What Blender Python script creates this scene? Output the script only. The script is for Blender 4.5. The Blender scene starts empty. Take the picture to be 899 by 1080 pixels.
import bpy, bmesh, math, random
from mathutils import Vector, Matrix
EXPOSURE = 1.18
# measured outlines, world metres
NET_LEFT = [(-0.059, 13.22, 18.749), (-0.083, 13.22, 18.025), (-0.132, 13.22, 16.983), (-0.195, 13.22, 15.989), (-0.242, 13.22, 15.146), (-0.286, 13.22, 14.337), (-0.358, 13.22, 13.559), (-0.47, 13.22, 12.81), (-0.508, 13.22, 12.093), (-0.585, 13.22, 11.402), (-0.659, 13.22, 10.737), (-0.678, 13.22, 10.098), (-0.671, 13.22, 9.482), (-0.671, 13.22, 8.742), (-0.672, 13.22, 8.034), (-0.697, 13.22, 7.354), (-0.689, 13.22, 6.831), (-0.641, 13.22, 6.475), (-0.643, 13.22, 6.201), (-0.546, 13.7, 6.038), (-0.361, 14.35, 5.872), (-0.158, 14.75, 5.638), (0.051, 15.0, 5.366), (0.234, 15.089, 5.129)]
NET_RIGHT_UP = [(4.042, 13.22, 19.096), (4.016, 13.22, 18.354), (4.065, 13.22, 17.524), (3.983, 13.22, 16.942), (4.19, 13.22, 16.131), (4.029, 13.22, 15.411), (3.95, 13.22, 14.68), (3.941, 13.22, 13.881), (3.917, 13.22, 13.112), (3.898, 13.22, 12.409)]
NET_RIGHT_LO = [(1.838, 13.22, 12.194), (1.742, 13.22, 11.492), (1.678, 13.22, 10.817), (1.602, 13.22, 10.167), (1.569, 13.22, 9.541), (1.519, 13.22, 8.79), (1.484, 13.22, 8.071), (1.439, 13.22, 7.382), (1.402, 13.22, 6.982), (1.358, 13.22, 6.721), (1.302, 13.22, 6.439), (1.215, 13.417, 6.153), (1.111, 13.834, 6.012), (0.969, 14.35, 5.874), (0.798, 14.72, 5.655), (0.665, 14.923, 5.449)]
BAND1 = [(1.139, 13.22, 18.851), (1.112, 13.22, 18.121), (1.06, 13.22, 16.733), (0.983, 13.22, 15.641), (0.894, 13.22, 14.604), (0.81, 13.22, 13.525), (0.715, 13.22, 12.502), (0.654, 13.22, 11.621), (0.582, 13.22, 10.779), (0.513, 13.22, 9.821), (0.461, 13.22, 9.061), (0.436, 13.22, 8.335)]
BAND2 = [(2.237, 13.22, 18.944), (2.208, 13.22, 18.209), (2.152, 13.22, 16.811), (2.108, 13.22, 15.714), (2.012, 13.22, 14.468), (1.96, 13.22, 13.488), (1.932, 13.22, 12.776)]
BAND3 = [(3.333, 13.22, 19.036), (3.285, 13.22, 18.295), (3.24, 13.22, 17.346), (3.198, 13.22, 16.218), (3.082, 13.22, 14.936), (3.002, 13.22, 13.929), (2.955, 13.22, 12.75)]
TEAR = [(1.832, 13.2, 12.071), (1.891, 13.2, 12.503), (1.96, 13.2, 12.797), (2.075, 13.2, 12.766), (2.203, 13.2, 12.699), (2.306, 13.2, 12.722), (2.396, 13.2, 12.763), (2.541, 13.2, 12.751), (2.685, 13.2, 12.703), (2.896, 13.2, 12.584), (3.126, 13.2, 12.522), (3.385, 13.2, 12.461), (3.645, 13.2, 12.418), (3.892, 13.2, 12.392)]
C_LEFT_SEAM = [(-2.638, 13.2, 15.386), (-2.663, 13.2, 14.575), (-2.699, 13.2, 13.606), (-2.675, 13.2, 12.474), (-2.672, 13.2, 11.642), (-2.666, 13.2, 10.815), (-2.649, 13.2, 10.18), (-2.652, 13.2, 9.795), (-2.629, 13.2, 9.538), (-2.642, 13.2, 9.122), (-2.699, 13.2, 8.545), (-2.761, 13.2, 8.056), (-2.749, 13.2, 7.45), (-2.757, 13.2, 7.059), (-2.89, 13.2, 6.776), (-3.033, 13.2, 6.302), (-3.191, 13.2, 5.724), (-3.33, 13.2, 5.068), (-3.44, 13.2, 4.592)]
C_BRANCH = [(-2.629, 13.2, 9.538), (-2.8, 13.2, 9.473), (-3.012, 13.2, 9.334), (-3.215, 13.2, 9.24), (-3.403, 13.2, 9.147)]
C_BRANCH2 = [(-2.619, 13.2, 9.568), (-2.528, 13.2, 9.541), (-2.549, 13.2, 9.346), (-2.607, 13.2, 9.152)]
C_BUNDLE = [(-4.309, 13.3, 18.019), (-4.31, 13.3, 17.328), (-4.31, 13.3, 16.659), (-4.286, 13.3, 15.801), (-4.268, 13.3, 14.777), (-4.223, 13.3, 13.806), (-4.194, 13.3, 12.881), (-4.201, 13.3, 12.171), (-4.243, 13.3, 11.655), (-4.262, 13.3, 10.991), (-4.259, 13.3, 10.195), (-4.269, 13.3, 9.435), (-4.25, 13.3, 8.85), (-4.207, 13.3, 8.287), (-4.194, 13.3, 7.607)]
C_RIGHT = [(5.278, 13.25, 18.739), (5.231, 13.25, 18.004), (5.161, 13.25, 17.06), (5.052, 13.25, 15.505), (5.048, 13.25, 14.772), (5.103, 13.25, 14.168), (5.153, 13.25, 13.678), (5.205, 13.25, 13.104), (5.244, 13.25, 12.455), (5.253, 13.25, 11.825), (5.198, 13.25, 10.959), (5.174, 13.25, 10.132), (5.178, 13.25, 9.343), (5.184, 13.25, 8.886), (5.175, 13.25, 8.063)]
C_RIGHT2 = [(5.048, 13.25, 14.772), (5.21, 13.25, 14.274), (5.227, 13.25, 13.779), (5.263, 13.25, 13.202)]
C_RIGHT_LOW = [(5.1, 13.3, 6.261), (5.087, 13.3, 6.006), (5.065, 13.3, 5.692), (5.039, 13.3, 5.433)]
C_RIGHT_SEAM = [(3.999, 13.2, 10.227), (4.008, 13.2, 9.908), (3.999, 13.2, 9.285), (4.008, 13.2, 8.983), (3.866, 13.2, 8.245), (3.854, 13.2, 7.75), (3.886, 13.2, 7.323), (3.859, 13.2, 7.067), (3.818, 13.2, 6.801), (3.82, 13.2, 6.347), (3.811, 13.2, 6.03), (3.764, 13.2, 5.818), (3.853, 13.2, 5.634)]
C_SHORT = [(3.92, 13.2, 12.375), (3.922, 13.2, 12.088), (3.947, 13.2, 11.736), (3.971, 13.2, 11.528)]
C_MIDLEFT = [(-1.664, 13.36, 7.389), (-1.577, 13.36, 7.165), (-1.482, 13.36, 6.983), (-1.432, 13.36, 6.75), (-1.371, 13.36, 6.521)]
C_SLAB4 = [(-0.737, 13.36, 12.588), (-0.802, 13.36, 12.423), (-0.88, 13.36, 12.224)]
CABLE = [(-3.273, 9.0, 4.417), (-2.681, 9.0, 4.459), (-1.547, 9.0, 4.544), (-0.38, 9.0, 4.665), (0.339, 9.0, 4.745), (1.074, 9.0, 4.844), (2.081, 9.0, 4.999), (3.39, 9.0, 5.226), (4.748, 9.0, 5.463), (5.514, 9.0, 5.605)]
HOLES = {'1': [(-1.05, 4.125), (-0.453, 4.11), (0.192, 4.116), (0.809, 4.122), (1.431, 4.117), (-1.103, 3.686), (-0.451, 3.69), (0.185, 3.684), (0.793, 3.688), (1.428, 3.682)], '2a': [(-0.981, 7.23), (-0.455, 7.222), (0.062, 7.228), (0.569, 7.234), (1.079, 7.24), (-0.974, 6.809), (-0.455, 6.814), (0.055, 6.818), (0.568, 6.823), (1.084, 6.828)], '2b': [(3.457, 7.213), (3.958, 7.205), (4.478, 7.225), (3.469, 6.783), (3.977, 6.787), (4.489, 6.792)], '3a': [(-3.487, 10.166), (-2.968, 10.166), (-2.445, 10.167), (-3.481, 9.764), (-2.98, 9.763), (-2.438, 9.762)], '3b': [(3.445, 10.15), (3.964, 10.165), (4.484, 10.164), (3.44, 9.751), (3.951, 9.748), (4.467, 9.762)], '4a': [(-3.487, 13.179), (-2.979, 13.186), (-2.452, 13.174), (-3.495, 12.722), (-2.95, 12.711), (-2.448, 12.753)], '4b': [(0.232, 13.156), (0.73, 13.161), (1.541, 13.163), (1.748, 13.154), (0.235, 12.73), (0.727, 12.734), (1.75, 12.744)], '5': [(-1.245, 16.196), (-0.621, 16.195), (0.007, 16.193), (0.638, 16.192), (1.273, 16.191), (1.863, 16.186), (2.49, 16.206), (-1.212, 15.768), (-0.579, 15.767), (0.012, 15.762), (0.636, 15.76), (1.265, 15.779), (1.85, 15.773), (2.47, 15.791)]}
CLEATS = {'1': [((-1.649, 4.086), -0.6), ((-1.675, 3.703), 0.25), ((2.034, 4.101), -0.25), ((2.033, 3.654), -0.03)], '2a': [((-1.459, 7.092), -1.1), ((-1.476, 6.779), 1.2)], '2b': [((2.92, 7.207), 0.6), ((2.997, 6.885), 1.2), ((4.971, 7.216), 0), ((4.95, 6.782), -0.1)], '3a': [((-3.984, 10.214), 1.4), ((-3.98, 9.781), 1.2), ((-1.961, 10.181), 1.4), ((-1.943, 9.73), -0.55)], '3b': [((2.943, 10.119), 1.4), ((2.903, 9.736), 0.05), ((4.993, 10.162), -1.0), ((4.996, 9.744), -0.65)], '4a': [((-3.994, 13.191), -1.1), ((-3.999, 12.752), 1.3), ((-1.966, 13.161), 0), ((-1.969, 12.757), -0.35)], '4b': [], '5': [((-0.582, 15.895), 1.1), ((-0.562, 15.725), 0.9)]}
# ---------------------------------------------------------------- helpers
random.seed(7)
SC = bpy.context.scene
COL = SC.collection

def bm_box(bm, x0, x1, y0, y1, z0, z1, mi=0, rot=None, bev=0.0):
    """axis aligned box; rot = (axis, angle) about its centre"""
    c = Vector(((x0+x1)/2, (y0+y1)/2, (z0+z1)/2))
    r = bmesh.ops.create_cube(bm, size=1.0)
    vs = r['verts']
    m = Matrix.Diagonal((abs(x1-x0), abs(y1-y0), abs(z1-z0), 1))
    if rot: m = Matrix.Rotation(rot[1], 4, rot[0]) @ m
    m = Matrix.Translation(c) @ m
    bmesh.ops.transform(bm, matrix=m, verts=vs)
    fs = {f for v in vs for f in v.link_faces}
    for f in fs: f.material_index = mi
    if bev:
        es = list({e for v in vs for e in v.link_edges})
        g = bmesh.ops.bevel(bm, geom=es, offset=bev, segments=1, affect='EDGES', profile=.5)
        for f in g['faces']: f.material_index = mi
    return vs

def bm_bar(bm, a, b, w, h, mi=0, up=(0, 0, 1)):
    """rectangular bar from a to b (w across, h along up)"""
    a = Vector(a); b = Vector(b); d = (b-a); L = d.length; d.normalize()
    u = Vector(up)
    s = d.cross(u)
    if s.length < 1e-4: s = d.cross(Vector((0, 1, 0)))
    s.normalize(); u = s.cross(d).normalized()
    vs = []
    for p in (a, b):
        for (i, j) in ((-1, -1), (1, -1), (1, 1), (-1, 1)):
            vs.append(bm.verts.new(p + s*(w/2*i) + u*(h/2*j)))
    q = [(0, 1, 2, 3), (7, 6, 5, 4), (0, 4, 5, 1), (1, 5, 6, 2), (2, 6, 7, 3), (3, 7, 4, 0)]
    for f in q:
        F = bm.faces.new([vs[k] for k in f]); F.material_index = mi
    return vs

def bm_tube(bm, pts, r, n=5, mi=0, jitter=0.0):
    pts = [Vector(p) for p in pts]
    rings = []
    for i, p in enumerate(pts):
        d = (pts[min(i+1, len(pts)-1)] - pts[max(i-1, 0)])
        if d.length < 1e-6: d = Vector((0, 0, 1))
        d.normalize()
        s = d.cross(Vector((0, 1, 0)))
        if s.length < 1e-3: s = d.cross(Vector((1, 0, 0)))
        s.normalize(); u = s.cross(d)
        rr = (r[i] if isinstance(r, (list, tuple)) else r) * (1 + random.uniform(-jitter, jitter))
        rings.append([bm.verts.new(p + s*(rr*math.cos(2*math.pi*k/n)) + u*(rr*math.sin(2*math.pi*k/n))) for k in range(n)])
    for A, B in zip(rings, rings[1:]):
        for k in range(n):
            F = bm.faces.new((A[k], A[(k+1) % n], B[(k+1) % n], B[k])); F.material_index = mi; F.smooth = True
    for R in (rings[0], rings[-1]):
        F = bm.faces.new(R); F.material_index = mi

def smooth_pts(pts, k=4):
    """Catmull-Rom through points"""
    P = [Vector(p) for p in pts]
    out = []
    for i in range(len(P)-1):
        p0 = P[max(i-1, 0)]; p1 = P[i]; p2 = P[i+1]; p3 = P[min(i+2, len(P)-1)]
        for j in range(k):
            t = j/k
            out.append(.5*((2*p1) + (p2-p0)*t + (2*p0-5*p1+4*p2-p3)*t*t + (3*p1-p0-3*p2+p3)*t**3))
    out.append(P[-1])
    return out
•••
### Work instructions
Copy out every line where the word "scene" occurs.

### Written reply
What Blender Python script creates this scene? Output the script only. The script is for Blender 4.5. The Blender scene starts empty. Take the picture to be 899 by 1080 pixels.
SC = bpy.context.scene